20. The aforesaid observation of Justice Vivian Bose in William Slaney (supra) has been expressly approved subsequently by this Court in V.C. Shukla (supra).

21. Reference in this connection may be made to the decision of this Court in the case of Tulsi Ram and others v. State of Uttar Pradesh reported in AIR 1963 SC 666. In that case in paragraph 12 this Court was considering these aspects of the matter and made it clear that a complaint about the charge was never raised at any earlier stage and the learned Judges came to the conclusion that the charge was fully understood by the appellants in that case and they never complained at the appropriate stage that they were confused or bewildered by the charge. The said thing is true here. Therefore, the Court refused to accept any grievance relating to error in the framing of the charge.

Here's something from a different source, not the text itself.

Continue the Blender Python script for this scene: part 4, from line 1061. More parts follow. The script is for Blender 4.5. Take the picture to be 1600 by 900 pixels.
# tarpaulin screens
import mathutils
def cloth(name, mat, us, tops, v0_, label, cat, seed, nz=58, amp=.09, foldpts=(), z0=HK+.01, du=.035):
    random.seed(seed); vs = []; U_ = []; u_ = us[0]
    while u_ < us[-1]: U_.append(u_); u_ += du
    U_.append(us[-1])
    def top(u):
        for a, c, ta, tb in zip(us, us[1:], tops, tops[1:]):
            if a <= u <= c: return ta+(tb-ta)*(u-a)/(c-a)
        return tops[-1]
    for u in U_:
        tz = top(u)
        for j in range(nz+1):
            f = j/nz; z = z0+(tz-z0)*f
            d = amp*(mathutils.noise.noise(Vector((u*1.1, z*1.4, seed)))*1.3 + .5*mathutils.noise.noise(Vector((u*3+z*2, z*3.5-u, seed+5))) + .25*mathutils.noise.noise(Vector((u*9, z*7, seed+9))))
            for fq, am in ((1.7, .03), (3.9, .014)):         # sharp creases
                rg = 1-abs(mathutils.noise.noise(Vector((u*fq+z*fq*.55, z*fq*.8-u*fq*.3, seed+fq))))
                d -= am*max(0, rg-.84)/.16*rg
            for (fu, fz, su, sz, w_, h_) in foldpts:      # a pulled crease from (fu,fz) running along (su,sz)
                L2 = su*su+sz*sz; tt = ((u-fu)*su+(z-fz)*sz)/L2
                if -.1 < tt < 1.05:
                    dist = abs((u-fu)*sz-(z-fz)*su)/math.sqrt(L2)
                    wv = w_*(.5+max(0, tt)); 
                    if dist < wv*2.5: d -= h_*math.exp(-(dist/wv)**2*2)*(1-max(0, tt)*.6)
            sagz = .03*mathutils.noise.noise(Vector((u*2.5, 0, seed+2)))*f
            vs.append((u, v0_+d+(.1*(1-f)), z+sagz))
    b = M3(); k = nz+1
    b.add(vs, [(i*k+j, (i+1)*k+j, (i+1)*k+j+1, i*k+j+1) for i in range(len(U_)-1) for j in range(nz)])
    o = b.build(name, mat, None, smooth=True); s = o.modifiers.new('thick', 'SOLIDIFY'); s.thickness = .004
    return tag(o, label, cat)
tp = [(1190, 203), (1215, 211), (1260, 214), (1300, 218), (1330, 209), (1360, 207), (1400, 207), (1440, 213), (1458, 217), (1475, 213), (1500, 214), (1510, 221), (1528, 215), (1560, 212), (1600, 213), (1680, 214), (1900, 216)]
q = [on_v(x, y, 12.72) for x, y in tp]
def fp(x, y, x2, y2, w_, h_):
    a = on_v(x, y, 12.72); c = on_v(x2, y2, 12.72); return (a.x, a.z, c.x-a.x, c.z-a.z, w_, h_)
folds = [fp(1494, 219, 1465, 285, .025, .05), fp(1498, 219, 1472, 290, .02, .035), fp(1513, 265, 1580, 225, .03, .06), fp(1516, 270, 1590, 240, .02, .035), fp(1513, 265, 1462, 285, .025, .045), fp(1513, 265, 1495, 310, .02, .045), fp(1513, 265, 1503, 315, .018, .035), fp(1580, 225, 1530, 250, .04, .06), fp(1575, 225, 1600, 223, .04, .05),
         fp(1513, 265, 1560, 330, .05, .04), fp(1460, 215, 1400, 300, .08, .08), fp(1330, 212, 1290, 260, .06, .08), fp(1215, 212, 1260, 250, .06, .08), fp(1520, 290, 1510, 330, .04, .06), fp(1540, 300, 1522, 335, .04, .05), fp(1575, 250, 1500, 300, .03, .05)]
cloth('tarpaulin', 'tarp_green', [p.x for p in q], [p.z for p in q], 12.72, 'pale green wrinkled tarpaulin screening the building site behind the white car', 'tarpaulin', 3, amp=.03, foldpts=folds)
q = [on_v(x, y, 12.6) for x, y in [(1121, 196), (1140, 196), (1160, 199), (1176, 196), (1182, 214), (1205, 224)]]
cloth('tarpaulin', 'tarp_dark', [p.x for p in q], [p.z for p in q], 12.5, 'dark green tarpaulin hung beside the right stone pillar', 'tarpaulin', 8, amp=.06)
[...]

22. Subsequently, in the case of State of Andhra Pradesh v. Cheemalapati Ganeswara Rao and another reported in AIR 1963 SC 1850, this Court also had to consider a similar grievance. Both in the case of Tulsi Ram (supra) as also in the case of Cheemalapati (supra) the charges were of conspiracy. The same is also a charge in the instant case. Repelling the said grievance, the learned Judges held that the object in saying what has been set out in the first charge was only to give notice to the accused as to the ambit of the conspiracy to which they will have to answer and nothing more. This Court held that even assuming for a moment that the charge is cumbersome but in the absence of any objection at the proper time and in the absence of any material from which the Court can infer prejudice, such grievances are precluded by reason of provision of Section 225 of the Cr.P.C. Under the present Code it is Section 215 which has been quoted above.

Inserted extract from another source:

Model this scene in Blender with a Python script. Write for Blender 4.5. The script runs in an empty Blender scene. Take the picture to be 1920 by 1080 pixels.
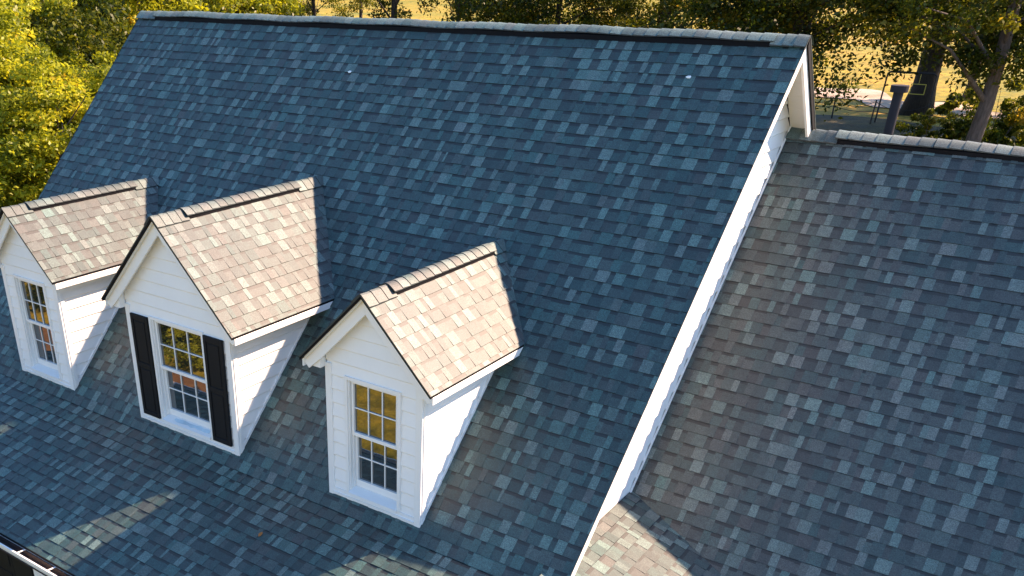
import bpy, math, random
import numpy as np
from math import radians, sin, cos, pi, sqrt, atan2

# ------------------------------------------------------------------ camera
scene = bpy.context.scene
C = scene.collection
cd = bpy.data.cameras.new("camera")
cam = bpy.data.objects.new("camera", cd)
C.objects.link(cam)
scene.camera = cam
cd.sensor_width = 36.0
cd.sensor_fit = 'HORIZONTAL'
cd.lens = 1717.1956 / 1920 * 36
cd.shift_x = (960 - 709.691) / 1920
cd.shift_y = (930.498 - 540) / 1920
cd.clip_start = 0.1
cd.clip_end = 2000
cam.rotation_euler = (1.0451218, 0.0034052, 0.6597981)
cam.location = (2.948669, -11.080883, 0.647221)

# ------------------------------------------------------------------ light
SUN = (0.77, 1.0, 0.948)
EL = atan2(SUN[2], sqrt(SUN[0]**2 + SUN[1]**2))
AZ = atan2(SUN[0], SUN[1])
w = bpy.data.worlds.new("World")
scene.world = w
w.use_nodes = True
nt = w.node_tree
bg = nt.nodes["Background"]
sky = nt.nodes.new("ShaderNodeTexSky")
sky.sky_type = 'NISHITA'
sky.sun_disc = False
sky.sun_elevation = EL
sky.sun_rotation = AZ
sky.air_density = 1.0
sky.dust_density = 0.3
sky.ozone_density = 4.5
nt.links.new(sky.outputs[0], bg.inputs[0])
bg.inputs[1].default_value = 0.09
sl = bpy.data.lights.new("sun", 'SUN')
sl.energy = 4.2
sl.angle = radians(0.55)
sl.color = (1.0, 0.70, 0.50)
so = bpy.data.objects.new("sun", sl)
C.objects.link(so)
so.rotation_euler = (pi / 2 - EL, 0, pi - AZ)
scene.view_settings.view_transform = 'Standard'
scene.view_settings.look = 'None'
scene.view_settings.exposure = 2.0
scene.view_settings.gamma = 1.0

# ------------------------------------------------------------------ materials
def mat(name):
    m = bpy.data.materials.new(name)
    m.use_nodes = True
    return m, m.node_tree, m.node_tree.nodes["Principled BSDF"]

def ramp(t, fac, stops, interp='LINEAR'):
    r = t.nodes.new("ShaderNodeValToRGB")
    r.color_ramp.interpolation = interp
    el = r.color_ramp.elements
    while len(el) < len(stops):
        el.new(0.5)
    for e, (p, c) in zip(el, stops):
        e.position = p
        e.color = (c[0], c[1], c[2], 1)
    t.links.new(fac, r.inputs[0])
    return r.outputs[0]

def noise(t, scale, detail=3, rough=0.6, vec=None, dist=0.0):
    n = t.nodes.new("ShaderNodeTexNoise")
    n.inputs['Scale'].default_value = scale
    n.inputs['Detail'].default_value = detail
    n.inputs['Roughness'].default_value = rough
    n.inputs['Distortion'].default_value = dist
    if vec is None:
        g = t.nodes.new("ShaderNodeNewGeometry")
        vec = g.outputs['Position']
    t.links.new(vec, n.inputs['Vector'])
    return n.outputs['Fac']

def mixc(t, fac, a, b, mode='MIX'):
    m = t.nodes.new("ShaderNodeMix")
    m.data_type = 'RGBA'
    m.blend_type = mode
    for s, v in ((m.inputs[0], fac), (m.inputs[6], a), (m.inputs[7], b)):
        if hasattr(v, 'links') or hasattr(v, 'is_linked'):
            t.links.new(v, s)
        elif isinstance(v, (int, float)):
            s.default_value = v
        else:
            s.default_value = (v[0], v[1], v[2], 1)
    return m.outputs[2]

def bump(t, h, strength, dist, bsdf):
    b = t.nodes.new("ShaderNodeBump")
    b.inputs['Strength'].default_value = strength
    b.inputs['Distance'].default_value = dist
    t.links.new(h, b.inputs['Height'])
    t.links.new(b.outputs[0], bsdf.inputs['Normal'])

def mat_shingle():
    m, t, b = mat("asphalt_shingle")
    a = t.nodes.new("ShaderNodeAttribute")
    a.attribute_name = 'tone'
    sep = t.nodes.new("ShaderNodeSeparateColor")
    t.links.new(a.outputs['Color'], sep.inputs[0])
    # red channel: blend of light and dark granules. green: hue between slate blue and brown-grey
    c1 = ramp(t, sep.outputs[0], [(0.0, (0.0029, 0.0075, 0.0086)), (0.12, (0.0096, 0.0294, 0.0289)), (0.30, (0.0186, 0.0557, 0.0540)),
                                  (0.62, (0.0360, 0.0974, 0.0894)), (1.0, (0.0883, 0.1656, 0.1503))])
    c2 = ramp(t, sep.outputs[0], [(0.0, (0.0068, 0.0071, 0.0077)), (0.12, (0.0259, 0.0287, 0.0279)), (0.30, (0.0498, 0.0546, 0.0511)),
                                  (0.62, (0.0787, 0.0859, 0.0791)), (1.0, (0.1259, 0.1483, 0.1376))])
    c = mixc(t, sep.outputs[1], c1, c2)
    n = noise(t, 95, 4, 0.85)
    g = ramp(t, n, [(0.36, (0.40, 0.40, 0.42)), (0.50, (0.95, 0.95, 0.95)), (0.66, (1.85, 1.85, 1.8))])
    c = mixc(t, 1.0, c, g, 'MULTIPLY')
    n2 = noise(t, 1.1, 4, 0.6)
    g2 = ramp(t, n2, [(0.35, (0.92, 0.93, 0.93)), (0.65, (1.07, 1.06, 1.05))])
    c = mixc(t, 1.0, c, g2, 'MULTIPLY')
    n3 = noise(t, 22, 3, 0.7)
    g3 = ramp(t, n3, [(0.3, (0.80, 0.80, 0.80)), (0.7, (1.2, 1.2, 1.2))])
    c = mixc(t, 1.0, c, g3, 'MULTIPLY')
    t.links.new(c, b.inputs['Base Color'])
    b.inputs['Roughness'].default_value = 0.62
    b.inputs['Diffuse Roughness'].default_value = 0.0
    b.inputs['Specular IOR Level'].default_value = 0.85
    bump(t, n, 0.35, 0.004, b)
    return m

def mat_paint(name, col, rough=0.45, var=0.06, spec=0.5, grain=0.1):
    m, t, b = mat(name)
    n = noise(t, 2.3, 5, 0.65)
    lo = tuple(x * (1 - var) for x in col)
    hi = tuple(min(1, x * (1 + var * 0.5)) for x in col)
    c = ramp(t, n, [(0.3, lo), (0.7, hi)])
    t.links.new(c, b.inputs['Base Color'])
    b.inputs['Roughness'].default_value = rough
    b.inputs['Specular IOR Level'].default_value = spec
    n2 = noise(t, 60, 3, 0.6)
    bump(t, n2, grain, 0.003, b)
    return m

def mat_glass():
    m, t, b = mat("window_glass")
    b.inputs['Base Color'].default_value = (0.006, 0.012, 0.014, 1)
    b.inputs['Roughness'].default_value = 0.015
    b.inputs['IOR'].default_value = 2.6
    b.inputs['Specular IOR Level'].default_value = 0.5
    n = noise(t, 2.2, 2, 0.5)
    bump(t, n, 0.06, 0.02, b)
    return m

def mat_ground():
    m, t, b = mat("lawn_grass")
    n1 = noise(t, 0.06, 6, 0.65)
    n2 = noise(t, 1.7, 6, 0.7, dist=0.6)
    n3 = noise(t, 14, 3, 0.7)
    a = ramp(t, n1, [(0.33, (0.12, 0.14, 0.010)), (0.50, (0.29, 0.22, 0.012)), (0.66, (0.38, 0.23, 0.025))])
    g = ramp(t, n2, [(0.34, (0.35, 0.40, 0.35)), (0.50, (0.9, 0.9, 0.9)), (0.68, (1.5, 1.35, 1.2))])
    c = mixc(t, 1.0, a, g, 'MULTIPLY')
    g3 = ramp(t, n3, [(0.3, (0.7, 0.7, 0.7)), (0.7, (1.25, 1.25, 1.25))])
    c = mixc(t, 1.0, c, g3, 'MULTIPLY')
    n4 = noise(t, 0.33, 5, 0.75, dist=1.0)
    g4 = ramp(t, n4, [(0.36, (0.45, 0.60, 0.5)), (0.5, (0.95, 0.95, 0.9)), (0.64, (1.25, 1.15, 1.2))])
    c = mixc(t, 1.0, c, g4, 'MULTIPLY')
    t.links.new(c, b.inputs['Base Color'])
    b.inputs['Roughness'].default_value = 0.9
    b.inputs['Specular IOR Level'].default_value = 0.2
    b.inputs['Sheen Weight'].default_value = 0.15
    b.inputs['Sheen Roughness'].default_value = 0.45
    b.inputs['Sheen Tint'].default_value = (0.9, 0.75, 0.25, 1)
    bump(t, n2, 0.8, 0.12, b)
    return m

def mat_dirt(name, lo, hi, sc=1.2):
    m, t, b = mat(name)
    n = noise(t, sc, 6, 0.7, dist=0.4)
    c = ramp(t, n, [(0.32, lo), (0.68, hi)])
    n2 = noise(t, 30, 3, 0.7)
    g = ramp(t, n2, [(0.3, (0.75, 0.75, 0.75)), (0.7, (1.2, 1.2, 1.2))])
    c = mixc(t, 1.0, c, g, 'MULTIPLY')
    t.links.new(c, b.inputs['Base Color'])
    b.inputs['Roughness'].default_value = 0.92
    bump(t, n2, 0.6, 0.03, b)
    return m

def mat_bark(name, lo, hi):
    m, t, b = mat(name)
    g = t.nodes.new("ShaderNodeNewGeometry")
    mp = t.nodes.new("ShaderNodeMapping")
    mp.inputs['Scale'].default_value = (9, 9, 1.4)
    t.links.new(g.outputs['Position'], mp.inputs[0])
    n = noise(t, 1.6, 6, 0.7, vec=mp.outputs[0])
    c = ramp(t, n, [(0.3, lo), (0.7, hi)])
    t.links.new(c, b.inputs['Base Color'])
    b.inputs['Roughness'].default_value = 0.9
    bump(t, n, 0.8, 0.05, b)
    return m

def mat_leaf(name, stops, trans=0.45):
    m, t, b = mat(name)
    t.nodes.remove(b)
    out = t.nodes["Material Output"]
    a = t.nodes.new("ShaderNodeAttribute")
    a.attribute_name = 'tone'
    sep = t.nodes.new("ShaderNodeSeparateColor")
    t.links.new(a.outputs['Color'], sep.inputs[0])
    oi = t.nodes.new("ShaderNodeObjectInfo")
    ma = t.nodes.new("ShaderNodeMath")
    ma.operation = 'MULTIPLY_ADD'
    ma.inputs[1].default_value = 0.16
    t.links.new(oi.outputs['Random'], ma.inputs[0])
    t.links.new(sep.outputs[0], ma.inputs[2])
    c = ramp(t, ma.outputs[0], stops)
    d = t.nodes.new("ShaderNodeBsdfDiffuse")
    tr = t.nodes.new("ShaderNodeBsdfTranslucent")
    gl = t.nodes.new("ShaderNodeBsdfGlossy")
    gl.inputs['Roughness'].default_value = 0.45
    gl.inputs['Color'].default_value = (0.8, 0.8, 0.75, 1)
    m1 = t.nodes.new("ShaderNodeMixShader")
    m1.inputs[0].default_value = trans
    m2 = t.nodes.new("ShaderNodeMixShader")
    m2.inputs[0].default_value = 0.02
    t.links.new(c, d.inputs[0])
    ct = mixc(t, 1.0, c, (1.7, 1.55, 0.8), 'MULTIPLY')
    t.links.new(ct, tr.inputs[0])
    t.links.new(d.outputs[0], m1.inputs[1])
    t.links.new(tr.outputs[0], m1.inputs[2])
    t.links.new(m1.outputs[0], m2.inputs[1])
    t.links.new(gl.outputs[0], m2.inputs[2])
    t.links.new(m2.outputs[0], out.inputs[0])
    return m

SH = mat_shingle()
WHITE = mat_paint("white_siding", (0.88, 0.87, 0.84), 0.5, 0.04)
TRIM = mat_paint("white_trim", (0.85, 0.845, 0.82), 0.35, 0.03)
SOFF = mat_paint("cream_soffit", (0.78, 0.74, 0.66), 0.5, 0.05)
BLACK = mat_paint("black_shutter", (0.008, 0.010, 0.013), 0.6, 0.2, 0.2, 0.25)
EDGE = mat_paint("black_drip_edge", (0.007, 0.007, 0.009), 0.7, 0.2, 0.15)
VENT = mat_paint("vent_plastic", (0.008, 0.008, 0.010), 0.8, 0.3, 0.12, 0.4)
GUT = mat_paint("gutter_inside", (0.035, 0.022, 0.02), 0.8, 0.4)
GALV = mat_paint("galvanised_steel", (0.026, 0.024, 0.031), 0.8, 0.15, 0.2)
IRON = mat_paint("dark_iron", (0.02, 0.018, 0.02), 0.6, 0.2)
YEL = mat_paint("yellow_paint", (0.6, 0.5, 0.08), 0.5, 0.1)
FILM = mat_paint("blue_film", (0.60, 0.74, 0.80), 0.3, 0.25)
NAIL = mat_paint("dark_tar", (0.01, 0.012, 0.014), 0.5, 0.2)
GLASS = mat_glass()
GRASS = mat_ground()
SAND = mat_dirt("sandy_drive", (0.22, 0.155, 0.09), (0.56, 0.46, 0.38), 0.22)
STRAW = mat_dirt("pine_straw", (0.15, 0.07, 0.03), (0.27, 0.14, 0.06), 1.5)
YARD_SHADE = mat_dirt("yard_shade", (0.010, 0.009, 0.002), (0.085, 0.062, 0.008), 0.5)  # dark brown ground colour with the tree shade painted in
BARK = mat_bark("grey_bark", (0.035, 0.028, 0.027), (0.13, 0.105, 0.10))
BARKD = mat_bark("dark_bark", (0.012, 0.010, 0.009), (0.045, 0.035, 0.03))
LEAF_G = mat_leaf("leaf_green", [(0.0, (0.012, 0.022, 0.004)), (0.35, (0.045, 0.068, 0.008)), (0.65, (0.12, 0.135, 0.014)), (0.85, (0.24, 0.21, 0.02)), (1.1, (0.34, 0.24, 0.03))])
LEAF_Y = mat_leaf("leaf_golden", [(0.0, (0.045, 0.07, 0.006)), (0.30, (0.17, 0.20, 0.014)), (0.60, (0.32, 0.35, 0.022)), (0.85, (0.43, 0.42, 0.03)), (1.1, (0.50, 0.36, 0.035))])
LEAF_D = mat_leaf("leaf_dark", [(0.0, (0.010, 0.018, 0.004)), (0.45, (0.035, 0.055, 0.007)), (0.75, (0.11, 0.125, 0.012)), (1.1, (0.26, 0.20, 0.02))], 0.42)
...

23. Reference in this connection may also be made in the decision of this Court in Rawalpenta Venkalu and another v. The State of Hyderabad reported in AIR 1956 SC 171 at para 10 page 174 of the report. The learned Judges came to the conclusion that although Section 34 is not added to Section 302, the accused had clear notice that they were being charged with the offence of committing murder in pursuance of their common intention. Therefore, the omission to mention Section 34 in the charge has only an academic significance and has not in any way misled the accused. In the instant case the omission of charge of Section 302 has not in any way misled the accused inasmuch as it is made very clear that in the charge that he agreed with the others to commit the murder of Anil Jha. Following the aforesaid ratio there is no doubt that in the instant case from the evidence led by the prosecution the charge of murder has been brought home against the appellant.

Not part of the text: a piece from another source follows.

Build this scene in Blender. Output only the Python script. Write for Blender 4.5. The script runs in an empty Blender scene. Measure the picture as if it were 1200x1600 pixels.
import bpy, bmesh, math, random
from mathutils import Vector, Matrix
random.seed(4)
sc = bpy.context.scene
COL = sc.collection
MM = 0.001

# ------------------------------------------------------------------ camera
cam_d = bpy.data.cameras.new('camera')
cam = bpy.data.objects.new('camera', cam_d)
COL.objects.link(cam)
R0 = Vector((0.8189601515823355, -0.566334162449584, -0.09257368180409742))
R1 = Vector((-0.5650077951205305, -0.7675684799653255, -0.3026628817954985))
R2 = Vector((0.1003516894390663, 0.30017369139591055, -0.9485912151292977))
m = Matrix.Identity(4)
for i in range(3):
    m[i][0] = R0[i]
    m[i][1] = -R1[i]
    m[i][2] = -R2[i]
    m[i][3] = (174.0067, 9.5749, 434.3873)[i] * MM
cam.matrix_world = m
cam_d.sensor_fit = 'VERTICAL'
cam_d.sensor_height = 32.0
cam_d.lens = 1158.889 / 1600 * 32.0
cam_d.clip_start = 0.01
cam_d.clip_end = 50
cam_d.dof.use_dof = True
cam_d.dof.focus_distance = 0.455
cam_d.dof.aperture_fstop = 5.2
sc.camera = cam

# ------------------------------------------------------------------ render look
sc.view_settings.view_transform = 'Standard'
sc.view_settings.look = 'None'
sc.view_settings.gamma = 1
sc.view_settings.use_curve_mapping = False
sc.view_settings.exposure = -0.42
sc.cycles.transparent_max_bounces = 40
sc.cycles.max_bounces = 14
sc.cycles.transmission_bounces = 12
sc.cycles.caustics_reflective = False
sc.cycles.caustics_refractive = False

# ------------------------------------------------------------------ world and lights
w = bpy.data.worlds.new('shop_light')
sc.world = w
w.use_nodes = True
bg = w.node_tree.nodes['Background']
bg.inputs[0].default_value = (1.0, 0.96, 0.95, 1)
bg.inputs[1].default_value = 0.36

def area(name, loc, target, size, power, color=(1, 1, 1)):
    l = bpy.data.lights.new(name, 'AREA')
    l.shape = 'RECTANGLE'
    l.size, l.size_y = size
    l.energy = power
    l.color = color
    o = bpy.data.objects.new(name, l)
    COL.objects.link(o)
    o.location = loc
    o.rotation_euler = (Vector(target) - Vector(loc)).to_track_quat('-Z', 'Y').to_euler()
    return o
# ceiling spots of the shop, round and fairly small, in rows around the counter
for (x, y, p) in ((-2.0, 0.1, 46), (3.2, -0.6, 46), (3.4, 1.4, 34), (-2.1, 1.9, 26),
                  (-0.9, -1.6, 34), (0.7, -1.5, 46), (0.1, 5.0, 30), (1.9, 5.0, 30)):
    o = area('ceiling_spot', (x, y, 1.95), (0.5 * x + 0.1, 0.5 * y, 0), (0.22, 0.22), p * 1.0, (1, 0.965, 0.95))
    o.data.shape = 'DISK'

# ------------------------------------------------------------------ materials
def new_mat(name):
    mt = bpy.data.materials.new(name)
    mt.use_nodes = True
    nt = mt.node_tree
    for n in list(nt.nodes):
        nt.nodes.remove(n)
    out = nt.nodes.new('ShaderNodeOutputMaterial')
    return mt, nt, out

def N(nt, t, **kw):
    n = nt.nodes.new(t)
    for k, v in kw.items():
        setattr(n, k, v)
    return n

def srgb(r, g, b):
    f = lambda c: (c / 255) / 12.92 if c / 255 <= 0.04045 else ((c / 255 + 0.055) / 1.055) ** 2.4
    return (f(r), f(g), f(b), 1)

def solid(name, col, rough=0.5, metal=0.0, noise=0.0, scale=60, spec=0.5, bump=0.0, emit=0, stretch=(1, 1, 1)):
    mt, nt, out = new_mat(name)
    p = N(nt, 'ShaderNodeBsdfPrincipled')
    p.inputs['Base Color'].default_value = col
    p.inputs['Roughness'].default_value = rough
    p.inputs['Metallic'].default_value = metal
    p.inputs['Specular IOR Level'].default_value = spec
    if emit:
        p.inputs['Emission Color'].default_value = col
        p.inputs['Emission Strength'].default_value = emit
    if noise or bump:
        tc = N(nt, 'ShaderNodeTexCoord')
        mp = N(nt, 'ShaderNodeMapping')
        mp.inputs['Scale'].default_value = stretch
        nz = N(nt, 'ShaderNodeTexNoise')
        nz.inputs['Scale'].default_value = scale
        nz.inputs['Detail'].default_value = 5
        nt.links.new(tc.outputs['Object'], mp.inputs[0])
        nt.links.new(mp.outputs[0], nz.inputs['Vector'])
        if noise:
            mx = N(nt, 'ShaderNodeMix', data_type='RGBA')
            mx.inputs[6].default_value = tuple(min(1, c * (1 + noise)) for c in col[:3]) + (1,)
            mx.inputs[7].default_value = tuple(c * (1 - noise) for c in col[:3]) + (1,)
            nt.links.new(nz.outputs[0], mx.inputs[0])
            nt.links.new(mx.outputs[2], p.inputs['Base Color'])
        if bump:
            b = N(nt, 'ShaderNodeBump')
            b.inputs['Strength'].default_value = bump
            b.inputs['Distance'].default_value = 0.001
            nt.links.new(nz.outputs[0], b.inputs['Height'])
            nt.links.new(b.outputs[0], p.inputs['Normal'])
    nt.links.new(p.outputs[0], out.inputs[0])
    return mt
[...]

24. In K. Prema S. Rao and another v. Yadla Srinivasa Rao and others reported in (2003) 1 SCC 217 this Court held that though the charge specifically under Section 306 IPC was not framed but all the ingredients constituting the offence were mentioned in the statement of charges and in paragraph 22 at page 226 of the report, a three-Judge Bench of this Court held that mere omission or defect in framing of charge does not disable the criminal court from convicting the accused for the offence which is found to have been proved on the evidence on record. The learned Judges held that provisions of Section 221 Cr.P.C. takes care of such a situation and safeguards the powers of the criminal court to convict an accused for an offence with which he is not charged although on facts found in evidence he could have been charged with such offence. The learned Judges have also referred to Section 215 of the Cr.P.C., set out above, in support of their contention.

25. Even in the case of Dalbir Singh v. State of U.P., reported in (2004) 5 SCC 334, a three-Judge Bench of this Court held that in view of Section 464 Cr.P.C. it is possible for the appellate or revisional court to convict the accused for an offence for which no charge was framed unless the court is of the opinion that the failure of justice will occasion in the process. The learned Judges further explained that in order to judge whether there is a failure of justice the Court has to examine whether the accused was aware of the basic ingredients of the offence for which he is being convicted and whether the main facts sought to be established against him were explained to him clearly and whether he got a fair chance to defend himself. If we follow these tests, we have no hesitation that in the instant case the accused had clear notice of what was alleged against him and he had adequate opportunity of defending himself against what was alleged against him.

26. In State of Uttar Pradesh v. Paras Nath Singh reported in (2009) 6 SCC 372 this Court, setting out Section 464 of Cr.P.C., further held that whether there is failure of justice or not has to be proved by the accused. In the instant case no such argument was ever made before the Trial Court or even in the High Court and we are satisfied from the materials on record that no failure of justice has been occasioned in any way nor has the appellant suffered any prejudice.

27. In Annareddy Sambasiva Reddy and others v. State of Andhra Pradesh reported in (2009) 12 SCC 546 this court again had occasion to deal with the same question and referred to Section 464 of Cr.P.C. In paragraph 55 at page 567 of the report, this Court came to the conclusion that if the ingredients of the section charged with are obvious and implicit, conviction under such head can be sustained irrespective of the fact whether the said section has been mentioned or not in the charge. The basic question is one of prejudice.

28. In view of such consistent opinion of this Court, we are of the view that no prejudice has been caused to the appellant for non-mentioning of Section 302 I.P.C. in the charge since all the ingredients of the offence were disclosed. The appellant had full notice and had ample opportunity to defend himself against the same and at no earlier stage of the proceedings, the appellant had raised any grievance.

Apart from that, on overall consideration of the facts and circumstances of this case we do not find that the appellant suffered any prejudice nor has there been any failure of justice.